01
de setembro de 2014 | N° 17909
L.
F. VERISSIMO
Maravilha!
Pode-se
parafrasear Winston Churchill e dizer da democracia o mesmo que se diz da
velhice, que por mais lamentável que seja é melhor do que sua alternativa. A
única alternativa para a velhice é a morte. Já as alternativas para a
democracia são várias, uma pior do que a outra. É bom lembrá-las sempre,
principalmente no horário político, quando sua irritação com a propaganda que
atrasa a novela pode levá-lo a preferir outra coisa.
Resista.
Engula sua impaciência com a retórica eleitoral que você sabe que é mentirosa,
com o debate vazio, com os boatos maldosos e os golpes baixos, com o desfile de
candidatos que variam do patético ao ridículo... Diante de tudo isso, em vez de
“que chateação” pense “que maravilha!”. É a democracia em ação, com seus
grotescos e tudo. Saboreie, saboreie.
O
processo, incrivelmente, se autodepura, sobrevive aos seus absurdos e dá certo.
Ou dá errado, mas pelo menos de erro em erro vamos ganhando a prática. Mesmo o
que impacienta é aproveitável, e votos inconsequentes acabam consequentes. O
Tiririca não sei, mas o Romário não deu um bom deputado? Vocações políticas às
vezes aparecem em quem menos se espera.
E é
melhor o cara poder dizer a bobagem que quiser na TV do que viver num país em
que é obrigado a cuidar o que diz. Melhor ele pedir voto porque é torcedor do
Flamengo ou bom filho do que ter sua perspectiva de vida decidida numa ordem do
dia de quartel. Melhor você ser manipulado por marqueteiros políticos, com
direito a desacreditá-los, do que pela propaganda oficial e incontestável de um
poder ditatorial. Hoje os candidatos à Presidência medem suas ideias e
diferenças livremente, e todos são iguais perante o William Bonner.
Certo,
às vezes as alternativas para a democracia parecem tentadoras. Ah, bons tempos
em que o colégio eleitoral era minimalista: tinha um eleitor só. O general na
Presidência escolhia o general que o sucederia e ninguém pedia o nosso palpite.

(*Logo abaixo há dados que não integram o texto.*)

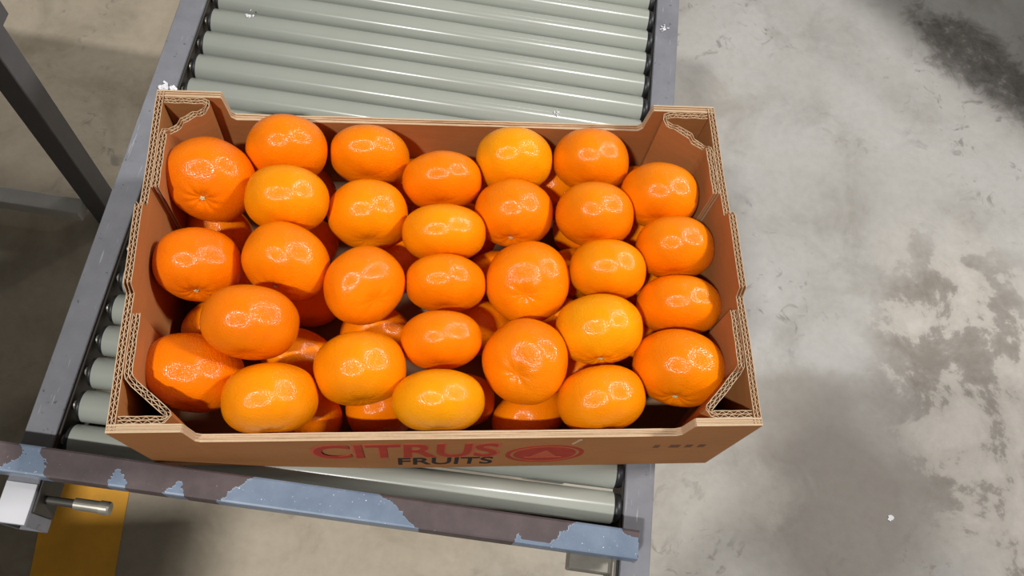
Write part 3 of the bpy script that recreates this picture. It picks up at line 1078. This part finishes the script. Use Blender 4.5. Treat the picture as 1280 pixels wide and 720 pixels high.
DEEP, MIDO, LITE, YELL = (0.92, 0.200, 0.0010), (0.95, 0.235, 0.0012), (0.96, 0.285, 0.0015), (0.97, 0.36, 0.002)
TONE = {1: DEEP, 2: DEEP, 3: DEEP, 4: DEEP, 5: LITE, 12: LITE, 14: LITE, 17: YELL, 18: YELL, 25: YELL, 15: MIDO, 16: MIDO,
        24: LITE, 29: MIDO, 30: MIDO, 7: LITE, 10: LITE, 26: LITE, 13: MIDO, 8: MIDO}
SKIP = {39, 55, 60}      # hidden under the others
LABEL = {
    1: 'big deep orange mandarin in the back left corner, stem button facing the front',
    2: 'deep orange mandarin against the left wall midway, stem button on its lower edge',
    3: 'deep orange mandarin tucked beside the front left corner flap',
    4: 'large deep orange mandarin lying highest, wedged between the two nearest the left wall',
    5: 'light orange mandarin touching the front wall, leftmost of that row',
    6: 'mandarin against the back wall, next right of the back left corner one',
    7: 'lighter mandarin second from the back in the second column from the left',
    8: 'mandarin third from the back in the second column from the left',
    9: 'mandarin at the back wall in the third column from the left',
    10: 'mandarin second from the back in the third column from the left',
    11: 'roundish tilted mandarin third from the back in the third column from the left',
    12: 'large light mandarin frontmost in the third column from the left',
    13: 'mandarin hindmost in the middle column, set away from the back wall',
    14: 'lighter mandarin second from the back in the middle column of five',
    15: 'flat mandarin at the very middle of the middle column of five',
    16: 'flat mandarin second from the front in the middle column of five',
    17: 'yellow-orange mandarin touching the front wall in the middle column',
    18: 'yellow-orange mandarin touching the back wall in the fifth column from the left',
    19: 'mandarin second from the back in the fifth column from the left',
    20: 'big round mandarin third from the back in the fifth column, dimple facing up',
    21: 'big round mandarin frontmost in the fifth column, overlapping a lower one in front',
    22: 'mandarin at the back wall in the sixth column, near the right flap',
    23: 'mandarin second from the back in the sixth column from the left',
    24: 'small light mandarin third from the back in the sixth column from the left',
    25: 'yellow-orange mandarin second from the front in the sixth column, stem button low',
    26: 'mandarin touching the front wall in the sixth column, rightmost of that row',
    27: 'mandarin hindmost by the right wall, beside the back right corner flap',
    28: 'mandarin second from the back in the column along the right wall',
    29: 'mandarin third from the back in the column along the right wall',
    30: 'large mandarin frontmost by the right wall, beside the front right corner flap',
    31: 'lower-layer mandarin showing under the front of the back left corner mandarin',
    32: 'sliver of a lower-layer mandarin right of the middle one by the left wall',
    33: 'lower-layer mandarin peeping out left of the highest one by the left wall',
    34: 'lower-layer mandarin behind the second and third columns near the back wall',
    35: 'shaded lower-layer mandarin between the second and third columns, second row from back',
    36: 'lower-layer mandarin in the gap right of the highest mandarin, behind its neighbour',
    37: 'lower-layer mandarin right of and in front of the highest mandarin, half in shade',
    38: 'lower-layer mandarin at the front wall between the first and second of the front row',
    40: 'lower-layer mandarin glimpsed left of the middle of the middle column',
    41: 'lower-layer mandarin behind the frontmost one of the third column',
    42: 'lower-layer mandarin at the front wall under the frontmost of the third column',
    43: 'lower-layer mandarin glimpsed right of the second one of the middle column',
    44: 'lower-layer mandarin in the gap right of the very middle mandarin',
    45: 'lower-layer mandarin left of and between the two big round ones',
    46: 'lower-layer mandarin at the front wall right of the yellow-orange front one',
    47: 'lower-layer mandarin glimpsed right of the upper big round one',
    48: 'lower-layer mandarin glimpsed left of the small light one in the sixth column',
    49: 'lower-layer mandarin glimpsed between both big round ones and the sixth column',
    50: 'lower-layer mandarin at the front wall below the frontmost big round one',
    51: 'lower-layer mandarin glimpsed between the two frontmost of the sixth column',
    52: 'lower-layer mandarin glimpsed left of the second one along the right wall',
    53: 'lower-layer mandarin glimpsed left of the third one along the right wall',
    54: 'lower-layer mandarin glimpsed left of the frontmost one by the right wall',
    56: 'lower-layer mandarin near the back wall between the third and middle columns',
    57: 'sliver of a lower-layer mandarin left of the second one in the fifth column',
    58: 'lower-layer mandarin with a glint between the fifth and sixth columns near the back',
    59: 'sliver of a lower-layer mandarin behind the hindmost one by the right wall',
}

for i, (x, y, z, a, dx, dy, dz, flat) in enumerate(FRUIT, 1):
    if i in SKIP:
        continue
    o = bpy.data.objects.new('mandarin', PEELS[i % len(PEELS)])
    C.objects.link(o)
    q = Vector((dx, dy, dz)).normalized().to_track_quat('Z', 'Y')
    a *= 0.992 if i <= 30 else 0.962
    spin = Matrix.Rotation(random.uniform(0, 6.28), 4, 'Z')
    o.matrix_world = Matrix.Translation((x, y, z)) @ q.to_matrix().to_4x4() @ spin @ Matrix.Diagonal((a, a, a * flat / 0.74, 1))
    t = TONE.get(i, MIDO)
    o.color = (t[0], t[1] * random.uniform(0.95, 1.05), t[2], 1)
    o['label'] = LABEL[i]
    o['category'] = 'mandarin'
    o['group'] = 'mandarins in the cardboard box'
    s = bpy.data.objects.new('stem_button', BUTTON)
    C.objects.link(s)
    s.parent = o
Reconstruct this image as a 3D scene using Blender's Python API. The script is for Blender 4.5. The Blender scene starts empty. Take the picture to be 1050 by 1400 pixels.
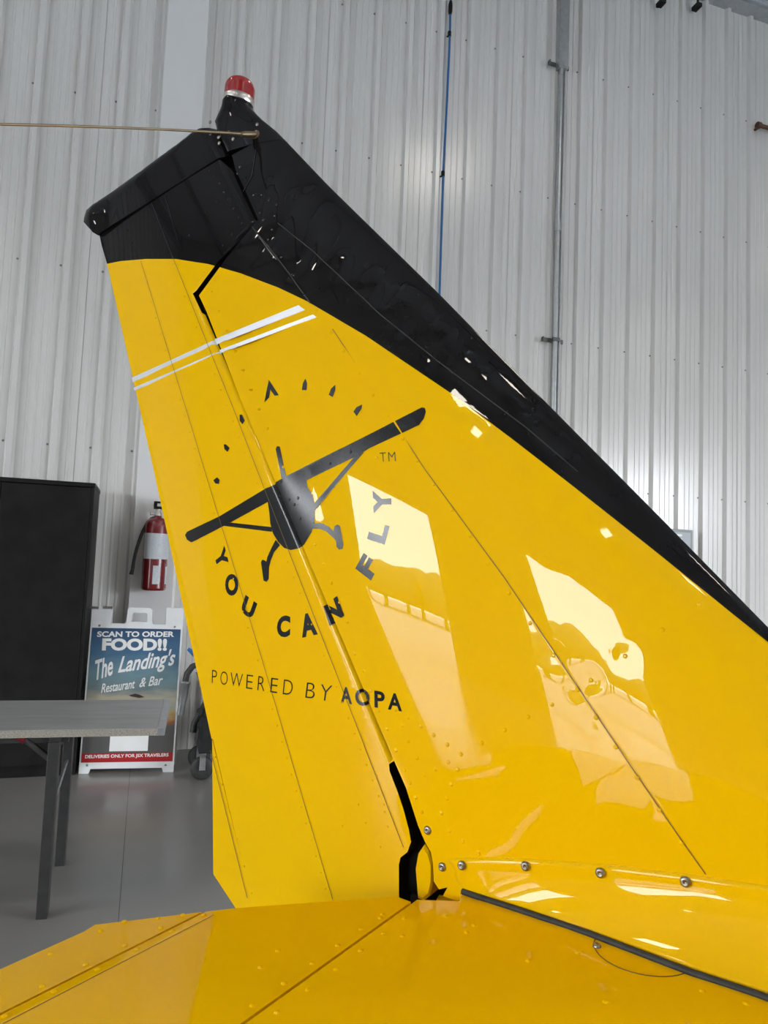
import bpy, bmesh, math, random
import numpy as np
from mathutils import Vector, Matrix
from mathutils.geometry import delaunay_2d_cdt
random.seed(7)
SC = bpy.context.scene
COL = SC.collection

# ------------------------------------------------------------------ camera (image frame 1050 x 1400)
F, CX, CY = 985.0, 525.0, 700.0
def _n(v): return v / np.linalg.norm(v)
_up = _n(np.array([518.0, 13000.0, -F]))
_yy = np.array([1167 - CX, -(803 - CY), -F]); _yy = _n(_yy - _up * np.dot(_yy, _up))
_xx = np.cross(_yy, _up)
ROT = np.array([_xx, _yy, _up])
CAM = np.array([0.0, -1.0, 1.5])
cd = bpy.data.cameras.new('camera'); cam = bpy.data.objects.new('camera', cd); COL.objects.link(cam)
cd.sensor_fit = 'HORIZONTAL'; cd.sensor_width = 36.0; cd.lens = 36.0 * F / 1050.0
cd.clip_start = 0.02; cd.clip_end = 500
m4 = Matrix([list(ROT[i]) + [CAM[i]] for i in range(3)] + [[0, 0, 0, 1]])
cam.matrix_world = m4
SC.camera = cam

# wall frame: u along the panelled wall, v out of it into the hangar
WD = 6.0
WU = np.array([0.62632, 0.77957, 0.0]); WN = np.array([0.77957, -0.62632, 0.0])
W0 = np.array([CAM[0], CAM[1], 0.0]) - WD * WN
def W(u, v, z): return W0 + u * WU + v * WN + np.array([0, 0, z])
HL, HR, HV, HZ = -14.0, 13.0, 20.0, 6.4      # hangar: left, right, depth, eave height (ceiling set below)

# ------------------------------------------------------------------ world and light
wd = bpy.data.worlds.new('sky'); SC.world = wd; wd.use_nodes = True
nt = wd.node_tree; bg = nt.nodes['Background']
tc = nt.nodes.new('ShaderNodeTexCoord'); sx = nt.nodes.new('ShaderNodeSeparateXYZ'); cr = nt.nodes.new('ShaderNodeValToRGB')
nt.links.new(tc.outputs['Generated'], sx.inputs[0]); nt.links.new(sx.outputs['Z'], cr.inputs[0])
cr.color_ramp.elements[0].position = 0.0; cr.color_ramp.elements[0].color = (0.96, 0.98, 1.0, 1)
cr.color_ramp.elements[1].position = 0.7; cr.color_ramp.elements[1].color = (0.66, 0.80, 1.0, 1)
nt.links.new(cr.outputs[0], bg.inputs[0]); bg.inputs[1].default_value = 29.5
LAMP_W = 33.0
LAMP_COL = (1.0, 0.92, 0.80)
SC.view_settings.view_transform = 'Standard'; SC.view_settings.look = 'None'
SC.view_settings.exposure = 0.0; SC.view_settings.gamma = 1.0; SC.view_settings.use_curve_mapping = False
SC.cycles.use_denoising = True
SC.cycles.max_bounces = 10; SC.cycles.diffuse_bounces = 6

# ------------------------------------------------------------------ helpers
def ray(x, y): return _n(ROT @ np.array([x - CX, -(y - CY), -F]))
def hit(x, y, n, d):
    n = np.array(n, float); r = ray(x, y); return CAM + r * (d - np.dot(n, CAM)) / np.dot(n, r)
def on_wall(x, y, v=0.0):
    return hit(x, y, WN, np.dot(WN, W0) + v)
def wall_uvz(p): q = p - W0; return float(np.dot(q, WU)), float(np.dot(q, WN)), float(p[2])
def on_z(x, y, z): return hit(x, y, (0, 0, 1), z)

MATS = {}
def mat(name, col, rough=0.5, metal=0.0, coat=0.0, spec=0.5, noise=None, bump=None, emit=None):
    if name in MATS: return MATS[name]
    m = bpy.data.materials.new(name); m.use_nodes = True; t = m.node_tree; b = t.nodes['Principled BSDF']
    b.inputs['Base Color'].default_value = (*col, 1); b.inputs['Roughness'].default_value = rough
    b.inputs['Metallic'].default_value = metal; b.inputs['Coat Weight'].default_value = coat
    b.inputs['Coat Roughness'].default_value = 0.015; b.inputs['Specular IOR Level'].default_value = spec
    if emit: b.inputs['Emission Color'].default_value = (*emit[0], 1); b.inputs['Emission Strength'].default_value = emit[1]
    co = None
    if noise or bump:
        co = t.nodes.new('ShaderNodeTexCoord')
    if noise:       # (scale, colour 2, amount, stretch)
        sc, c2, amt, st = noise
        mp = t.nodes.new('ShaderNodeMapping'); mp.inputs['Scale'].default_value = st
        nz = t.nodes.new('ShaderNodeTexNoise'); nz.inputs['Scale'].default_value = sc; nz.inputs['Detail'].default_value = 6
        rp = t.nodes.new('ShaderNodeValToRGB'); rp.color_ramp.elements[0].position = 0.5 - amt; rp.color_ramp.elements[1].position = 0.5 + amt
        rp.color_ramp.elements[0].color = (*col, 1); rp.color_ramp.elements[1].color = (*c2, 1)
        t.links.new(co.outputs['Object'], mp.inputs[0]); t.links.new(mp.outputs[0], nz.inputs[0])
        t.links.new(nz.outputs[0], rp.inputs[0]); t.links.new(rp.outputs[0], b.inputs['Base Color'])
    if bump:        # (scale, strength, distance)
        nz = t.nodes.new('ShaderNodeTexNoise'); nz.inputs['Scale'].default_value = bump[0]; nz.inputs['Detail'].default_value = 3
        bp = t.nodes.new('ShaderNodeBump'); bp.inputs['Strength'].default_value = bump[1]; bp.inputs['Distance'].default_value = bump[2]
        t.links.new(co.outputs['Object'], nz.inputs[0]); t.links.new(nz.outputs[0], bp.inputs['Height']); t.links.new(bp.outputs[0], b.inputs['Normal'])
    MATS[name] = m
    return m

YEL = mat('yellow_paint', (0.86, 0.50, 0.001), 0.28, coat=0.4, spec=0.0, noise=(3.0, (0.84, 0.485, 0.001), 0.4, (1, 1, 1)))
BLK = mat('black_paint', (0.006, 0.006, 0.007), 0.25, coat=0.5, spec=0.0, noise=(40.0, (0.009, 0.008, 0.008), 0.3, (1, 1, 1)))
VINYL = mat('black_vinyl', (0.006, 0.006, 0.007), 0.2, spec=0.3, noise=(60.0, (0.012, 0.012, 0.013), 0.3, (1, 1, 1)))
SILVER = mat('silver_vinyl', (0.72, 0.73, 0.75), 0.3, metal=0.35, noise=(50.0, (0.66, 0.67, 0.70), 0.3, (1, 1, 1)))
DARK = mat('dark_gap', (0.004, 0.004, 0.004), 0.8, spec=0.1, noise=(30.0, (0.007, 0.006, 0.005), 0.3, (1, 1, 1)))
SEAM = mat('dark_yellow_seam', (0.16, 0.085, 0.002), 0.6, noise=(30.0, (0.10, 0.055, 0.003), 0.3, (1, 1, 1)))  # dark yellow-brown colour of the skin joints
SEAMB = mat('black_seam', (0.002, 0.002, 0.002), 0.6, noise=(30.0, (0.004, 0.004, 0.004), 0.3, (1, 1, 1)))
STEEL = mat('screw_steel', (0.42, 0.40, 0.37), 0.3, metal=1.0, noise=(200.0, (0.2, 0.19, 0.18), 0.2, (1, 1, 1)))
RUBBER = mat('rubber', (0.018, 0.019, 0.019), 0.55, spec=0.3, noise=(60.0, (0.05, 0.052, 0.05), 0.3, (1, 1, 1)))

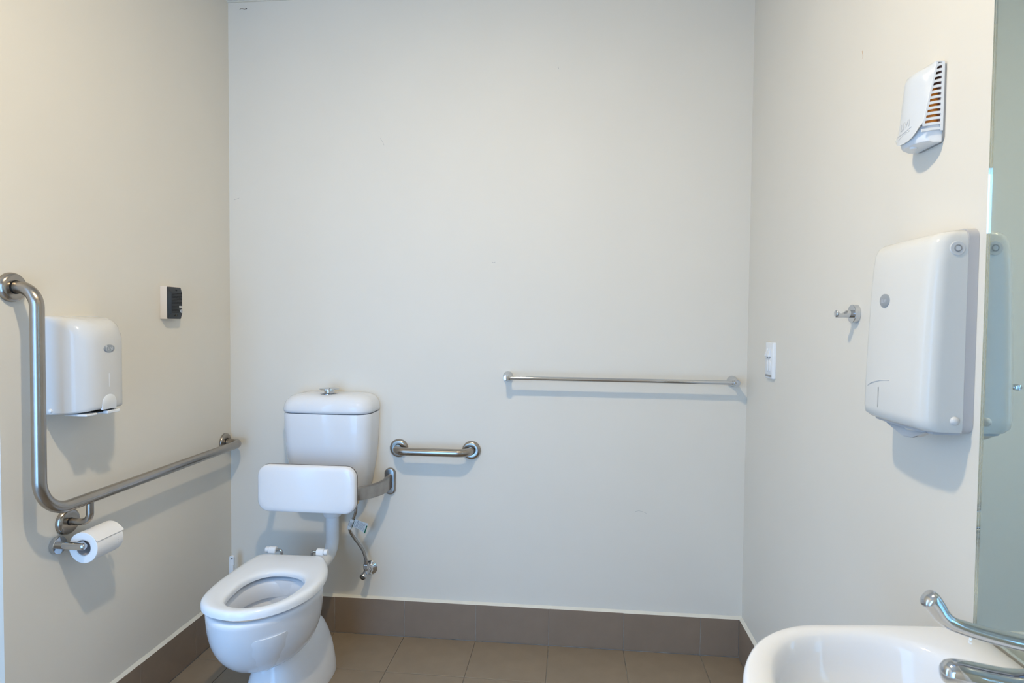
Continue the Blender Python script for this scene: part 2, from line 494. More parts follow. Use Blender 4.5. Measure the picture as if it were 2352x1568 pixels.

Era um processo rápido a ascético que não sujava as ruas. A escolha do poder
nas monarquias absolutas também é simples e sumária, e o eleitor do rei também
é um só, Deus, que também não se interessa pela nossa opinião.
Ou
podemos nos imaginar na Roma de Cícero, governados por uma casta de nobres e
filósofos, sem nenhuma obrigação cívica salvo a de aplaudi-los no fórum, só
cuidando para não parecer ironia.
A
democracia é melhor. Mesmo que, como no caso do Brasil das alianças esquisitas,
os partidos coligados em disputa lembrem uma salada mista e ninguém saiba ao
certo quem representa o quê. E onde, com o poder econômico mandando e
desmandando, a atividade política termine parecendo apenas uma pantomima. Não
importa, não deixa de ser – comparada com o que já foi – uma maravilha.